Эти локальности определены не пространственными отношениями между «фактами» реальности (или интеллектуальными объектами нашего внутреннего психического пространства), а характером отношений между ними.
Мы уже говорили, что количество отношений одного элемента системы с другими определяет его условную «тяжесть», то есть, по сути, – гравитационное поле объекта («факта» реальности, интеллектуального объекта).
Однако нельзя не учитывать и условную интенсивность этих отношений, степень, так сказать, влияния данных элементов друг на друга (степень, так сказать, их «промятия»).
Этот эффект, впрочем, не является имплицитно присущим тому или иному отношению отношений (определённым отношениям сил), а задается контекстом – то есть тем, какая именно ситуация (какое именно положение вещей) усмотрена нашей озадаченностью.
В зависимости от того, какова наша озадаченность, элементы системы («факты» реальности, интеллектуальные объекты) усмотренного нами положения вещей могут находиться, образно говоря, «ближе» или «дальше» друг от друга в нашем виртуальном ментальном пространстве реконструкции.
Это «ближе» и «дальше» как раз и будут характеризовать интенсивность их взаимовлияния (отношения сил, «промятия») в данном, усмотренном нашей озадаченностью так, положении вещей.

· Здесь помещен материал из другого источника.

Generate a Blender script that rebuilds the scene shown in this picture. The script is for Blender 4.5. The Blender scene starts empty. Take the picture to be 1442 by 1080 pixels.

Таким образом, в зависимости от того, какой контекст создает наша ситуация (выявленное нашей озадаченностью положение вещей), одни и те же (формально говоря!) элементы («факты» реальности, интеллектуальные объекты) – например, «я сам» или «теория эволюции» – могут находиться «ближе» или «дальше» друг от друга, что будет объясняться тем, что в данном контексте их взаимное влияние («промятие») обладает большей (или, соответственно, меньшей) интенсивностью.
Это совершенно не важно, если мы говорим о реальности как таковой. Однако если перед нами стоит задача реконструкции реальности в какой-то определённой локальности (обусловленной такой нашей озадаченностью), это оказывается чрезвычайно важным фактором, способным повлиять на те решения, которые мы сможем усмотреть для себя в рамках данной реконструкции.